Depending on your own situation, you will need to discover whether consolidating loans or keeping loans separate is the best for you. Indeed it is great to have the benefit of paying one monthly bill and knowing that your debt is through one financial lender and the monthly payment is usually much lower.

They will take all of your loans, re-figure them as a new loan package and then you will be offered different options on how fast you want to pay them back. The flip side of this is that if you have private lenders for your loans, you will not be able to consolidate your loans through federal consolidation.

There are some private consolidation lenders you may want to look into. Keep in mind that they are not held to the same regulations that federal loan consolidation programs are by law. There are many questions you need to ask and to have answered before proceeding with this endeavor.

To consolidate your loans, log on to FinAid for an extensive listing of banks that can provide information, and set up, your consolidated loans. You will need to fill out a little information on yourself and then the financial institution of your choice will handle the rest of the work.

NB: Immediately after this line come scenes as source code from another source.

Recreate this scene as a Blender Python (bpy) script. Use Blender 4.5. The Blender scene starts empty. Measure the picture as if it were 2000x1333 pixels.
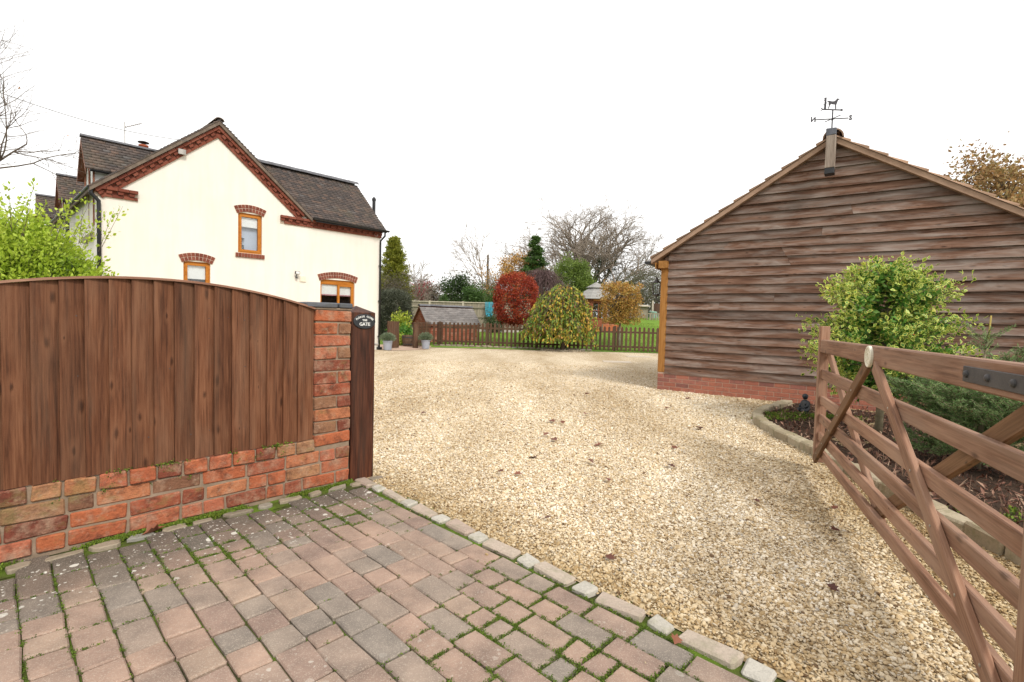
import bpy, math, random
import numpy as np
from mathutils import Matrix, Vector, Euler
random.seed(7); RNG = np.random.default_rng(7)
SC = bpy.context.scene; COL = SC.collection
PI = math.pi; R = math.radians

# ------------------------------------------------------------------ camera
EYE = 1.2; FPX = 980.0; PITCH = math.atan(42 / FPX); ROLL = R(1.5)
cf = Vector((0, math.cos(PITCH), -math.sin(PITCH))); cr0 = Vector((1, 0, 0)); cu0 = cr0.cross(cf)
cr = cr0 * math.cos(ROLL) + cu0 * math.sin(ROLL); cu = -cr0 * math.sin(ROLL) + cu0 * math.cos(ROLL)
cam_d = bpy.data.cameras.new('camera'); cam = bpy.data.objects.new('camera', cam_d); COL.objects.link(cam)
cam_d.sensor_width = 36; cam_d.lens = FPX / 2000 * 36; cam_d.clip_start = 0.05; cam_d.clip_end = 900
cam.matrix_world = Matrix(((cr.x, cu.x, -cf.x, 0), (cr.y, cu.y, -cf.y, 0), (cr.z, cu.z, -cf.z, EYE), (0, 0, 0, 1)))
SC.camera = cam

# ------------------------------------------------------------------ sky, sun, exposure (bright overcast November day)
SUN_EL, SUN_AZ = 42, 150          # azimuth clockwise from +Y
w = bpy.data.worlds.new('World'); SC.world = w; w.use_nodes = True
nt = w.node_tree; nt.nodes.clear()
sky = nt.nodes.new('ShaderNodeTexSky'); sky.sky_type = 'NISHITA'; sky.sun_disc = False
sky.sun_elevation = R(SUN_EL); sky.sun_rotation = R(SUN_AZ); sky.air_density = 1.0; sky.dust_density = 4.0
hs = nt.nodes.new('ShaderNodeHueSaturation'); hs.inputs['Saturation'].default_value = 0.25
nt.links.new(sky.outputs[0], hs.inputs['Color'])
bg1 = nt.nodes.new('ShaderNodeBackground'); bg1.inputs[1].default_value = 0.10
nt.links.new(hs.outputs[0], bg1.inputs[0])
bg2 = nt.nodes.new('ShaderNodeBackground'); bg2.inputs[0].default_value = (1.0, 0.985, 0.965, 1); bg2.inputs[1].default_value = 0.92   # even cloud layer
mx = nt.nodes.new('ShaderNodeMixShader'); mx.inputs[0].default_value = 0.8
nt.links.new(bg1.outputs[0], mx.inputs[1]); nt.links.new(bg2.outputs[0], mx.inputs[2])
wo = nt.nodes.new('ShaderNodeOutputWorld'); nt.links.new(mx.outputs[0], wo.inputs[0])
sd = bpy.data.lights.new('sun', 'SUN'); sd.energy = 1.5; sd.angle = R(12); sd.color = (1, 0.95, 0.88)
sun = bpy.data.objects.new('sun', sd); COL.objects.link(sun)
sdir = Vector((math.sin(R(SUN_AZ)) * math.cos(R(SUN_EL)), math.cos(R(SUN_AZ)) * math.cos(R(SUN_EL)), math.sin(R(SUN_EL))))
sun.rotation_euler = sdir.to_track_quat('Z', 'Y').to_euler()
SC.view_settings.view_transform = 'Standard'; SC.view_settings.look = 'None'
SC.view_settings.exposure = 0.80; SC.view_settings.gamma = 1.0; SC.view_settings.use_curve_mapping = False
SC.render.engine = 'CYCLES'; SC.cycles.use_denoising = True; SC.cycles.max_bounces = 6
SC.cycles.diffuse_bounces = 4; SC.cycles.transparent_max_bounces = 6

# ------------------------------------------------------------------ helpers
def put(o, parent=None, loc=None, rot=None, mtx=None):
    COL.objects.link(o)
    if parent is not None: o.parent = parent
    if mtx is not None: o.matrix_basis = mtx
    if loc is not None: o.location = loc
    if rot is not None: o.rotation_euler = rot
    return o
def tag(o, label=None, cat=None, group=None, kind=None):
    for k, v in (('label', label), ('category', cat), ('group', group), ('kind', kind)):
        if v: o[k] = v
    return o
def empty(name, loc=(0, 0, 0), rz=0.0):
    o = bpy.data.objects.new(name, None); o.empty_display_size = 0.1
    return put(o, None, loc, (0, 0, rz))
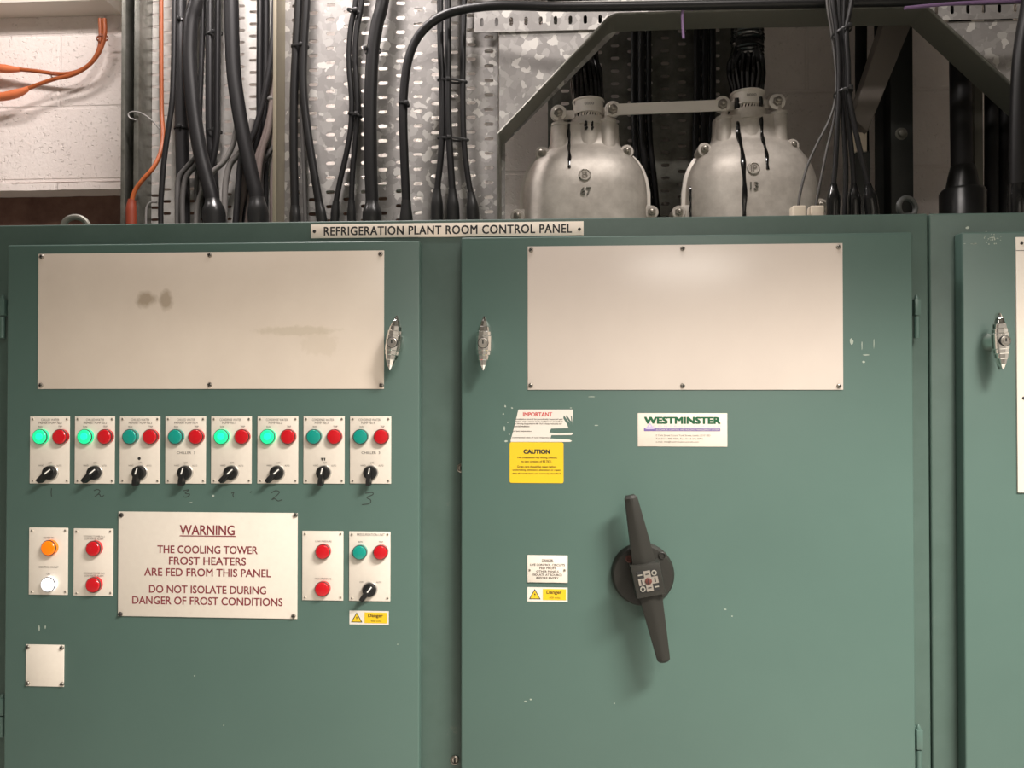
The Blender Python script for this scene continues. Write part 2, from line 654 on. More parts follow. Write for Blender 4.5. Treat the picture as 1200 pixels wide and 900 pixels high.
def door_box(x0, x1, ztop, zbot, cab):
    b = MB()
    b.box(x0, x1, 0, YF - .002, zbot, ztop, .0028, 3)
    return b.build('door', M['green'], cab)


def hinge(px0, px1, py0, py1, split, door):
    X0, X1, Z0, Z1 = rect(px0, py0, px1, py1, .01)
    Zs = P((px0 + px1) / 2, split, .01).z
    b = MB()
    b.box(X0 + .0005, X1, .008, YF - .001, Zs + .002, Z1, .0015)
    b.lathe(((X0 + X1) / 2, .013, Z0), [(.0045, 0), (.0045, Zs - Z0)], 12, 'z')
    b.lathe(((X0 + X1) / 2, .013, Z1), [(.0035, 0), (.003, .004), (.001, .007)], 12, 'z')
    b.build('hinge', M['green'], door)


def cabinet(x0, x1, label, loc):
    cab = thing('control_cabinet', label, 'cabinet', loc, 'green steel control cabinets')
    b = MB()
    b.box(x0, x1, YF, .80, .10, ZT, .003, 3)
    b.build('cabinet_body', M['green_dark'], cab)
    b = MB()
    b.box(x0 + .01, x1 - .01, YF + .05, .78, 0, .10)
    b.build('plinth', M['steel_dark'], cab)
    return cab


def eyebolt(px, py, r_px, Y, cab):
    p = P(px, py, Y)
    r = S(px, py, Y, r_px)
    zc = ZT + r * 1.02
    b = MB()
    b.tube([(p.x + r * math.cos(a), Y + .006 * math.cos(a), zc + r * math.sin(a)) for a in [2 * math.pi * i / 28 for i in range(29)]], r * .27, 10)
    b.lathe((p.x, Y, ZT - .001), [(r * .7, 0), (r * .7, .005), (r * .4, .008)], 16, 'z')
    b.build('lifting_eye', M['steel_dark'] if px > 600 else M['steel_olive'], cab)


cab1 = cabinet(XL, XS - .0012, 'wide green steel control cabinet with two closed doors', ((XL + XS) / 2, .40, 0))
cab2 = cabinet(XS + .0012, XR, 'green steel control cabinet at right edge showing one part-cut door', ((XS + XR) / 2, .40, 0))
eyebolt(89, 261, 13, .15, cab1)
eyebolt(1063, 243, 11.5, .055, cab1)
zdoor = P(250, 284.5, 0).z
zdoor_c = P(800, 275.2, 0).z
X0, X1, _, _ = rect(6.2, 300, 491.6, 900, 0)
D1 = door_box(X0, X1, zdoor, .16, cab1)
D1['label'] = 'left door carrying the rows of small control plates'
X0, X1, _, _ = rect(540.2, 300, 1071.3, 900, 0)
D2 = door_box(X0, X1, zdoor_c, .16, cab1)
D2['label'] = 'door carrying the large rotary switch'
X0, _, _, _ = rect(1129.8, 300, 1200, 900, 0)
D3 = door_box(X0, XR - .03, P(1165, 271.5, 0).z, .16, cab2)
chrome_handle(461.5, 402, 64, .13, D1)
chrome_handle(567, 402.5, 63, .02, D2)
chrome_handle(1171.5, 400, 66, -.05, D3)
hinge(1071.5, 1079, 350, 396, 371, D2)
hinge(1073.5, 1081.5, 855, 925, 880, D2)
hinge(-2.5, 5.5, 350, 396, 371, D1)
hinge(-3, 5, 818, 864, 840, D1)
# latch locks on the frame between the doors
for px, py, r in ((533, 890.5, 5.2), (540.5, 548.5, 5.2)):
    p = P(px, py, YF)
    s = S(px, py, YF)
    b = MB().use(M['screw'])
    b.lathe(p, [(r * s, 0), (r * s, .002), (r * s * .75, .003), (r * s * .6, .001)], 20)
    b.use(M['slot'])
    b.box(p.x - s, p.x + s, p.y - .0032, p.y - .0008, p.z - s * 2.2, p.z + s * 2.2)
    b.build('frame_lock', None, cab1)
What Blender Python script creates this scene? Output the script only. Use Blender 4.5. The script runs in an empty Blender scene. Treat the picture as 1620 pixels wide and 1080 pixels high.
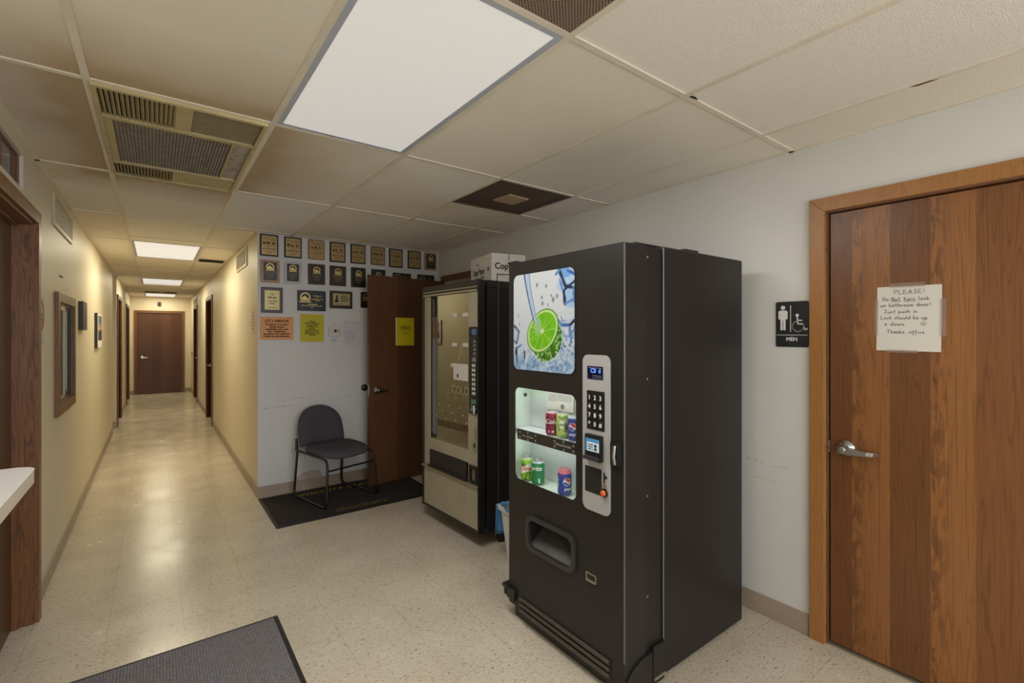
import bpy, bmesh, math, random
import numpy as np
from mathutils import Vector, Matrix
from mathutils.geometry import tessellate_polygon

R = math.radians
S = bpy.context.scene
COL = S.collection

# ------------------------------------------------------------------ camera, world, exposure
CZ, CEIL = 1.478, 2.398
cam_d = bpy.data.cameras.new('camera')
cam_d.sensor_width = 36.0
cam_d.lens = 750.7 / 1620 * 36.0
cam_d.shift_y = -11.7 / 1620
cam_d.clip_start = 0.02
cam = bpy.data.objects.new('camera', cam_d)
COL.objects.link(cam)
cam.location = (0, 0, CZ)
cam.rotation_euler = (R(90), 0, -0.6450)
S.camera = cam
S.view_settings.view_transform = 'Standard'
S.view_settings.look = 'None'
S.view_settings.gamma = 1
S.view_settings.use_curve_mapping = False
S.view_settings.exposure = 0.0
wd = bpy.data.worlds.new('world')
S.world = wd
wd.use_nodes = True
wd.node_tree.nodes['Background'].inputs[0].default_value = (0.9, 0.95, 1, 1)
wd.node_tree.nodes['Background'].inputs[1].default_value = 4.4
S.cycles.max_bounces = 10
S.cycles.diffuse_bounces = 6
S.cycles.sample_clamp_indirect = 4.0
S.cycles.use_denoising = True

P_MAIN, P_FILL, P_HALL = 22.5, 11.0, 20.0     # watts of the ceiling lights; the middle one is an added unseen fill
C_MAIN, C_HALL = (1.0, 0.985, 0.955), (1.0, 0.895, 0.63)

# ------------------------------------------------------------------ helpers
def lin(c):
    if isinstance(c, (int, float)):
        c = (c, c, c)
    if max(c) > 1.0:
        c = tuple(x / 255 for x in c)
    return tuple(((x + 0.055) / 1.055) ** 2.4 if x > 0.04045 else x / 12.92 for x in c)

def nlin(a):
    return np.where(a > 0.04045, ((a + 0.055) / 1.055) ** 2.4, a / 12.92)

_m = {}
def mat(name, col, rough=0.5, metal=0.0, spec=0.5, bump=None, vary=None, emit=None, coat=0.0):
    """col sRGB; bump=(scale, strength, stretch); vary=(scale, amount)"""
    if name in _m:
        return _m[name]
    m = bpy.data.materials.new(name)
    m.use_nodes = True
    nt = m.node_tree
    b = nt.nodes['Principled BSDF']
    c = lin(col)
    b.inputs['Base Color'].default_value = (*c, 1)
    b.inputs['Roughness'].default_value = rough
    b.inputs['Metallic'].default_value = metal
    b.inputs['Specular IOR Level'].default_value = spec
    b.inputs['Coat Weight'].default_value = coat
    tc = nt.nodes.new('ShaderNodeTexCoord')
    if vary:
        n = nt.nodes.new('ShaderNodeTexNoise')
        n.inputs['Scale'].default_value = vary[0]
        n.inputs['Detail'].default_value = 5
        nt.links.new(tc.outputs['Object'], n.inputs['Vector'])
        r = nt.nodes.new('ShaderNodeValToRGB')
        a = vary[1]
        r.color_ramp.elements[0].position = 0.3
        r.color_ramp.elements[1].position = 0.7
        r.color_ramp.elements[0].color = (*[x * (1 - a) for x in c], 1)
        r.color_ramp.elements[1].color = (*[min(1, x * (1 + a)) for x in c], 1)
        nt.links.new(n.outputs['Fac'], r.inputs['Fac'])
        nt.links.new(r.outputs['Color'], b.inputs['Base Color'])
    if bump:
        mp = nt.nodes.new('ShaderNodeMapping')
        mp.inputs['Scale'].default_value = bump[2] if len(bump) > 2 else (1, 1, 1)
        n = nt.nodes.new('ShaderNodeTexNoise')
        n.inputs['Scale'].default_value = bump[0]
        n.inputs['Detail'].default_value = 4
        bp = nt.nodes.new('ShaderNodeBump')
        bp.inputs['Strength'].default_value = bump[1]
        bp.inputs['Distance'].default_value = 0.004
        nt.links.new(tc.outputs['Object'], mp.inputs['Vector'])
        nt.links.new(mp.outputs['Vector'], n.inputs['Vector'])
        nt.links.new(n.outputs['Fac'], bp.inputs['Height'])
        nt.links.new(bp.outputs['Normal'], b.inputs['Normal'])
    if emit:
        b.inputs['Emission Color'].default_value = (*lin(emit[0]), 1)
        b.inputs['Emission Strength'].default_value = emit[1]
    _m[name] = m
    return m

class NT:
    """small node-writing helper"""
    def __init__(s, name):
        s.m = bpy.data.materials.new(name)
        s.m.use_nodes = True
        s.nt = s.m.node_tree
        s.b = s.nt.nodes['Principled BSDF']
        s.tc = s.nt.nodes.new('ShaderNodeTexCoord')
    def new(s, t, **k):
        n = s.nt.nodes.new('ShaderNode' + t)
        for a, v in k.items():
            if a.startswith('i_'):
                n.inputs[a[2:].replace('_', ' ')].default_value = v
            else:
                setattr(n, a, v)
        return n
    def ln(s, a, b):
        s.nt.links.new(a, b)
    def map(s, scale, loc=(0, 0, 0), rot=(0, 0, 0)):
        n = s.new('Mapping')
        n.inputs['Scale'].default_value = scale
        n.inputs['Location'].default_value = loc
        n.inputs['Rotation'].default_value = rot
        s.ln(s.tc.outputs['Object'], n.inputs['Vector'])
        return n.outputs['Vector']
    def noise(s, vec, scale, detail=4, dist=0.0, rough=0.5):
        n = s.new('TexNoise')
        n.inputs['Scale'].default_value = scale
        n.inputs['Detail'].default_value = detail
        n.inputs['Distortion'].default_value = dist
        n.inputs['Roughness'].default_value = rough
        s.ln(vec, n.inputs['Vector'])
        return n.outputs['Fac']
    def ramp(s, fac, stops, interp='LINEAR'):
        n = s.new('ValToRGB')
        cr = n.color_ramp
        cr.interpolation = interp
        while len(cr.elements) < len(stops):
            cr.elements.new(0.5)
        for e, (p, c) in zip(cr.elements, stops):
            e.position = p
            e.color = (c, c, c, 1) if isinstance(c, float) else (*c, 1)
        s.ln(fac, n.inputs['Fac'])
        return n.outputs['Color']
    def mix(s, fac, a, b, mode='MIX'):
        n = s.new('Mix', data_type='RGBA', blend_type=mode)
        for sock, v in ((n.inputs['Factor'], fac), (n.inputs[6], a), (n.inputs[7], b)):
            if isinstance(v, (int, float)):
                sock.default_value = v if sock.type == 'VALUE' else (v, v, v, 1)
            elif isinstance(v, tuple):
                sock.default_value = (*v, 1)
            else:
                s.ln(v, sock)
        return n.outputs[2]
    def math(s, op, a, b=None, c=None):
        n = s.new('Math', operation=op)
        for i, v in enumerate((a, b, c)):
            if v is None:
                continue
            if isinstance(v, (int, float)):
                n.inputs[i].default_value = v
            else:
                s.ln(v, n.inputs[i])
        return n.outputs[0]
    def sep(s):
        n = s.new('SeparateXYZ')
        s.ln(s.tc.outputs['Object'], n.inputs[0])
        return n.outputs
    def bump(s, h, strength, dist=0.003):
        n = s.new('Bump')
        n.inputs['Strength'].default_value = strength
        n.inputs['Distance'].default_value = dist
        s.ln(h, n.inputs['Height'])
        s.ln(n.outputs['Normal'], s.b.inputs['Normal'])

def wood(name, dark, light, grain=(30, 30, 1.2), bands=None, band_axis='Y', band_range=(0, 1), rough=0.42, knots=0.5, flame=None):
    w = NT(name)
    v = w.map(grain)
    fine = w.noise(v, 5.0, 6, 0.2, 0.65)
    cath = w.noise(w.map((grain[0] * 0.22, grain[1] * 0.22, grain[2] * 0.5)), 1.6, 2, 0.8)
    rings = w.math('SINE', w.math('MULTIPLY', cath, 60.0))
    rings = w.ramp(w.math('MULTIPLY_ADD', rings, 0.5, 0.5), [(0.0, 0.0), (0.12, 0.75), (0.4, 1.0)])
    d, l = lin(dark), lin(light)
    base = w.mix(w.ramp(fine, [(0.25, 0.0), (0.75, 1.0)]), d, l)
    base = w.mix(knots, base, w.mix(rings, tuple(x * 0.45 for x in d), base), 'MIX')
    if bands:
        ax = w.sep()['XYZ'.index(band_axis)]
        f = w.new('MapRange')
        f.inputs[1].default_value, f.inputs[2].default_value = band_range
        w.ln(ax, f.inputs[0])
        wob = w.math('MULTIPLY_ADD', w.noise(w.map((1, 1, 6)), 3.0, 2), 0.006, -0.003)
        base = w.mix(1.0, base, w.ramp(w.math('ADD', f.outputs[0], wob), bands, 'CONSTANT'), 'MULTIPLY')
        if flame:
            edge = w.ramp(f.outputs[0], flame)
            fl = w.ramp(w.noise(w.map((26, 26, 9)), 1.3, 3, 0.6), [(0.44, 1.0), (0.56, 0.0)])
            base = w.mix(w.math('MULTIPLY', w.math('MULTIPLY', edge, fl), .8), base, w.mix(1.0, base, (.45, .42, .42), 'MULTIPLY'))
    w.ln(base, w.b.inputs['Base Color'])
    w.b.inputs['Roughness'].default_value = rough
    w.bump(fine, 0.12, 0.001)
    return w.m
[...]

You may only consolidate once, so if rates do go down you will be stuck with your current rate. However, with loan consolidation you generally get a lower fixed rate for your loans than on individual loans. A fixed rate means that they won't increase your rate later on as inflation rises.

Students should only consolidate variable rate loans (for example, Stafford Loans), not fixed-rate loans like Perkins loans. It would be best not to touch loans such as the Perkins Loans. Consolidation lowers monthly payments, it also means more interest will be accrued over the life of the loan, and significantly increase the loans' total cost.

Student loan consolidation programs are not the same among lenders, with varying interest rates, grace periods, penalties for late payments, time for loan repayments, and other incentive and discounts. To best reap the benefits of consolidation, try to make the same monthly payments and pay the loan ahead of time.